We were on a Forest Schools level 1 training course with Lily from Kindling Play and Training and were quickly able to learn each others’ names, bond and get involved in working together through cooperative games which used the senses (making shapes as a group with a rope with our eyes closed), imaginative play (jumping around as 1 wing of a pigeon!) and generally observing lots of tiny and great details of our surroundings and interactions with one another. We learnt about the 5 elements that make up Forest Schools: Setting, training, pedagogy, outcomes and skills.
Throughout the 3 days, we sharpened and whittled sticks, made baked ‘toffee-like’ apples with them over a fire, carefully assembled and lit with a spark from a flint and steel. We put up shelters, used knots to make frames which we filled with ‘earth pictures’, played the ‘web of life’ game, and observed the range of biodiversity all in a small patch of woodland edge. Some people made leaf prints onto cloth, climbed trees and we all made wooden mushrooms and medalions for ourselves.
Of course we also learnt this in the context of the forest schools pedagogy which carefully intertwines physical, sensory, intellectual, social and emotional learning with safe use of tools and a fun approach to ‘being’ in the woods.

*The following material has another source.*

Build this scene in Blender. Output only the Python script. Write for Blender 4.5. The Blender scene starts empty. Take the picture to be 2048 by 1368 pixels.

It was a refreshing reminder of why I am involved in working outdoors and how much working with natural systems and natural materials can help to calm the mind, allow conversations and sharing to flow naturally. It also reminded me how much can be achieved by involving our whole being in activities that remind us we are part of natural systems and also of our great need to know them and respect them. I am looking forward to level 2 and working with others and sharing this approach with children.